Great followers toil just as hard, sacrifice just as much, and apply an equally capable—albeit different—skill set as those who chart their course. Great followers are strong enough to temper their own control and respect that of others. They have the character to offer precious insights during the decision-making process and then submit themselves to the conclusions of those in charge. Their candor takes more courage, for they speak to those who hold power over them. And how brave is the one who does not violate his or her values and principles, even when pressured to do so by those in authority! All of this for a fraction of the recognition. This is the stuff of heroes. This is greatness. This commands respect. Surely, the last will be first.

But poor followership? It stymies. It divides. It tears down, and makes for ruin. And it showed up in the Israelites’ rebellion against their leader and in their doubt in their God.
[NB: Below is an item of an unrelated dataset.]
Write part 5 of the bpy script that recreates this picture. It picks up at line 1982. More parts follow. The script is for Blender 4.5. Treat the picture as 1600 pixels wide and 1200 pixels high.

So defining was the moment that Moses actually named the place after these faithless followers. He called it Testing and Quarreling. Wouldn’t it have been great had Moses been able to name the place, Loyalty and Affirmation? Or Diligence and Unity? It would have been a lasting reminder of great followership. But it could not be, for although Moses is considered among the greatest leaders of all time, it was the poor followers who defined the place.

We are followers; this is what “disciple” means. And our response to true leadership defines the environment where we work and serve. So, fellow followers, what will they name the place where we give of ourselves today? Division, or Unity? Rebellion, or Obedience? Cowardice, or Courage? Pettiness, or Maturity? Subversion, or Support? Me, or We?

Lord, lead us in your strength, and inspire us to serve people well. Grace us with humility, so we may bring blessing to others and glory to you. In Jesus’ name and by the power of your Spirit, we pray. Amen.